Deriving Relativistic Pressure of Ideal Gas: Why Am I Getting v/c?

[Jeremy Wittkopp]

Suppose the molecules of an ideal gas move with a speed comparable to the speed of light. I am trying to adapt the kinetic theory to express the pressure of the gas in terms of m and the relativistic energy, but each time I try to derive the expression, I get: P = (1/3)(N/V)(v/c)√(E² - m²c²).

N/V - number density
v - velocity
c - speed of light
E - relativistic energy
m - rest mass

There shouldn't be the term for velocity.

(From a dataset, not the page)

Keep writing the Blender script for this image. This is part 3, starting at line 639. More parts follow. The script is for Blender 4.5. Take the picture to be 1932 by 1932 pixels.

Idk what I am doing wrong.

 

[Orodruin]

What is v/c for an ultrarelativistic particle?

 

[Jeremy Wittkopp]

Wouldn't it be: pc/E? But in my derivation, I already inputted momentum, so I'm still a bit confused.

 

[Jeremy Wittkopp]

I tried this derivation again, I'll show my work this time:

Classical Ideal Gas: P = (1/3)(N/V)mv² = (2/3) * (1/2)mv² * (N/V) = (2/3)K(N/V) (assuming only 3 degrees of freedom)
P - pressure
N - # of particles
V - volume
m - mass
v - velocity
K - kinetic energy

K_rel = (ϒ - 1)mc²
where
c - speed of light
ϒ - Lorentz factor

So then: P = (2/3)(N/V)(ϒ - 1)mc²

Tell me if I am just crazy, relativity isn't my strongest area.